Magically speaking then, in terms of the narrative charms, Gæð a wyrd swa hio scel! ("Fate goes ever as she shall!”) as per the narrative of the poem Beowulf. It is the bringing of these into awareness which enacts their weaving – it is not copying these figures in these narratives which affects reality, but a participation-with them – a joining of words and images with the weavings of the weavers, as it were. To be clear, we are not talking about predestination – this reviewer is put in mind of rhythm, or perhaps a piece of music. The piece is known, it has a beginning and an end, but what is potent is the marriage between musician and piece.

There are always multiple potencies and parties involved. And perhaps this is why Nordblom states: 

I strongly advise a person wishing to pick up the practice of narrative charms to seek them out in their own native tradition and own native tongue. […] In other words, none of the English translations given in this book should be of practical use to you, and are only included as examples of structure and content.” (p. 61, n. 53)

In this reviewer's view, such an assertion is laudable compared to the glut of books containing rites to do and things to experience.
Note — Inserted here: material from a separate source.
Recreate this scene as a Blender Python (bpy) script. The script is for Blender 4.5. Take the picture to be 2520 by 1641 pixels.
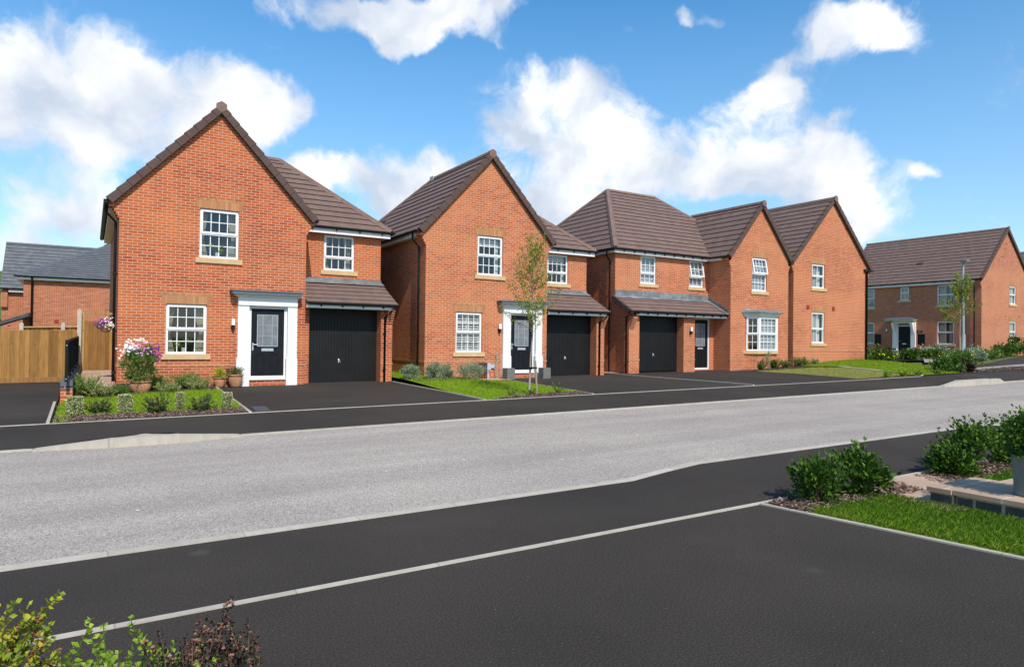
import bpy, math, random
from mathutils import Vector, Matrix
R = math.radians
for o in list(bpy.data.objects): bpy.data.objects.remove(o)
scene = bpy.context.scene
col = scene.collection

# ---------------------------------------------------------------- camera
H0 = 1.35
cd = bpy.data.cameras.new('camera'); cam = bpy.data.objects.new('camera', cd); col.objects.link(cam)
r_ = Vector((0.85124484, -0.52463205, 0.01197624)); u_ = Vector((-0.01615149, -0.00338193, 0.99986384))
f_ = Vector((0.52452011, 0.85132237, 0.01135244))
m = Matrix((r_, u_, -f_)).transposed().to_4x4(); m.translation = Vector((0, 0, H0))
cam.matrix_world = m
cd.sensor_fit = 'HORIZONTAL'; cd.sensor_width = 36; cd.lens = 1683.29 / 2520 * 36
cd.clip_start = 0.05; cd.clip_end = 3000
scene.camera = cam
scene.view_settings.view_transform = 'Standard'; scene.view_settings.look = 'None'
scene.view_settings.exposure = 0.40; scene.view_settings.gamma = 1.0
scene.render.engine = 'CYCLES'
scene.cycles.max_bounces = 6; scene.cycles.transparent_max_bounces = 8

# ---------------------------------------------------------------- sun and sky
SUN_EL = 47; SUN_DIR = Vector((-0.13, -0.99, 0)).normalized()
sd = bpy.data.lights.new('sun', 'SUN'); sun = bpy.data.objects.new('sun', sd); col.objects.link(sun)
to_sun = Vector((SUN_DIR.x * math.cos(R(SUN_EL)), SUN_DIR.y * math.cos(R(SUN_EL)), math.sin(R(SUN_EL))))
sun.rotation_euler = to_sun.to_track_quat('Z', 'Y').to_euler(); sun.location = (0, -30, 40)
sd.energy = 3.4; sd.angle = R(0.7); sd.color = (1.0, 0.935, 0.84)

world = bpy.data.worlds.new('World'); scene.world = world; world.use_nodes = True
wt = world.node_tree; wt.nodes.clear()
def wn(t, **k):
    n = wt.nodes.new(t)
    for a, b in k.items(): setattr(n, a, b)
    return n
def wm(op, a, b=None, c=None):
    n = wn('ShaderNodeMath', operation=op)
    for i, v in enumerate((a, b, c)):
        if v is None: continue
        if isinstance(v, (int, float)): n.inputs[i].default_value = v
        else: wt.links.new(v, n.inputs[i])
    return n.outputs[0]
sky = wn('ShaderNodeTexSky', sky_type='NISHITA'); sky.sun_disc = False
sky.sun_elevation = R(SUN_EL); sky.sun_rotation = math.atan2(SUN_DIR.x, SUN_DIR.y)
sky.air_density = 1.0; sky.dust_density = 0.4; sky.ozone_density = 2.0
tc = wn('ShaderNodeTexCoord')
sep = wn('ShaderNodeSeparateXYZ'); wt.links.new(tc.outputs['Generated'], sep.inputs[0])
az = wm('ARCTAN2', sep.outputs[0], sep.outputs[1]); el = wm('ARCSINE', sep.outputs[2])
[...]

What Nordblom has done is provide us with a framework to discover our own relationship to magical or sorcerous narrative within our own lives – a kind of praxis which enables us to think about word and image in a way which may be unusual to some moderns.

Yet in some senses, though we understand limiting oneself to words and images due to the source texts, we nonetheless find certain universalist assumptions of word and image as prime narrative conveyors somewhat narrow. Having said this, just as it is difficult to review 89 pages in such a way as to entice, and also inform the reader of general content, we understand extending things to modalities beyond word and image in 89 pages may not be possible. 

This said, we might perhaps consider those who use other forms of language and storytelling and communication rather than word or image – be they deaf, blind, or somehow disabled, or part of a culture which conveys its rites and weavings through dance or bodily movement or other such methods. This reviewer is certain that other kinds of narrative (and general) sorcery may exist outside of what is considered usual by those of us in the so-called West, or normative embodiments.

Yet, this slim black book seems to serve as a more than adequate jumping off point for such explorations, and for that alone is recommended for those who may be interested in such things. So perhaps we should thank the author for providing us with only a glimpse of the many worlds of the historiolae which may present the enquiring mind with rich alterities.